Hay que entrar en un café, no hay más remedio. Allí vamos soltando prendas, recuperamos el tono, mi amigo se asombra de tener una piel sensible, se pellizca, bienvenido le dice a su cuerpo frente al espejo que rodea una columna. Frente a un barraquito uno se deslengua y va arrimando las ideas a la nueva temperatura.
Primero vienen los informes y actualizaciones. Hacemos recuento de muertos, de trabajos perdidos, de amigos en fuga, proyectos y demencias.
Luego pedimos una cerveza que deja su baba de espuma sobre la mesa mientras va hilando unas burbujas a cámara lenta. Con la ayuda del alcohol al invierno se le da un puntapié y la boca nos engatusa con sus ambulancias y vaivenes.
El propósito es desentumecer la lengua. Hablamos de Garzones y reformas laborales, y medimos la estatura de la crisis dependiendo del íntimo descalabro. Para curarnos el pesimismo exploramos esas frases manoseadas y resecas: “aún estamos vivos”, “podría ser peor”, “al menos podemos comer”, y así.
Deberían reconfortarnos esos lugares comunes, pero su aspecto de venda nos inquieta.
Mi amigo se abandona al silencio y deja que corran las llamadas perdidas.
Mientras lo observo recuerdo unas palabras de Camus en La muerte feliz: "lo que me horroriza de la muerte es que me entregará la certeza de que mi vida ha sucedido sin mí."

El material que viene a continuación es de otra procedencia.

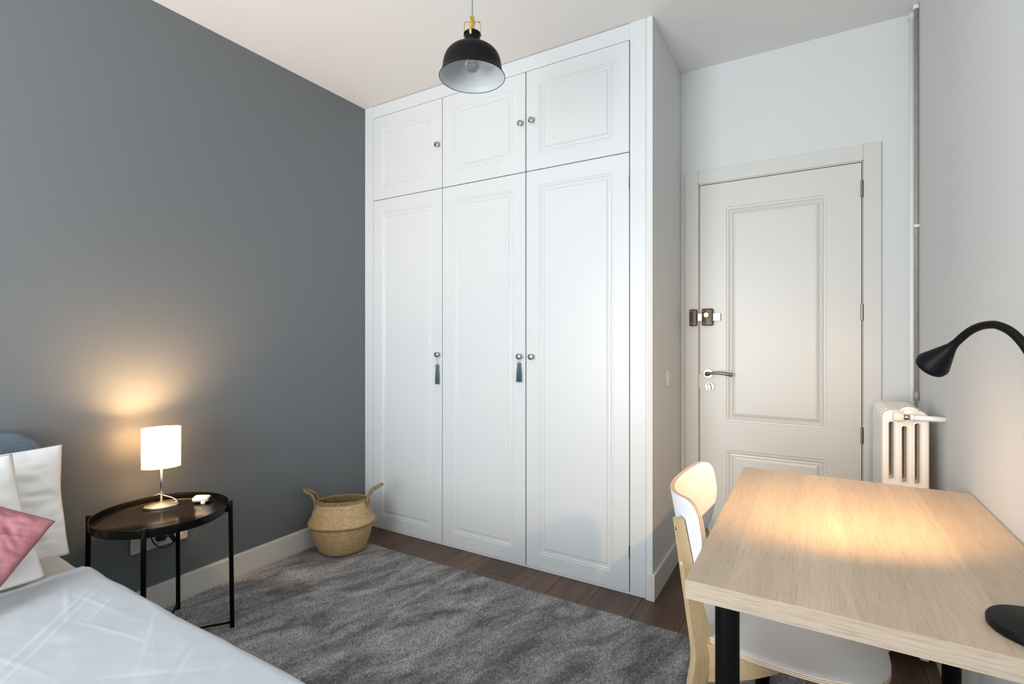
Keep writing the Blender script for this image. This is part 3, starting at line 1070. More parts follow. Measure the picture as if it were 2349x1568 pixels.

La noche va cerrándose tras la puerta acristalada del café. Caen dos o tres mensajes nuevos en el teléfono móvil, pero mi amigo no responde.
Él sabe que en nuestra sociedad hay dos tipos de seres humanos: los que responden a las llamadas y los que las ignoran. Él está cruzando la frontera que lleva hacia el desierto. La tierra de los que viven fuera de cobertura, más allá del extrarradio.
Su silencio es una despedida, una pequeña muerte comunicada por ausencia.
Ya no estoy para nadie, me suelta, pero especialmente no estoy para mí, y apaga su teléfono. Pronto se fuga con la mirada hacia las otras mesas, allí donde la vida aún responde a las llamadas perdidas.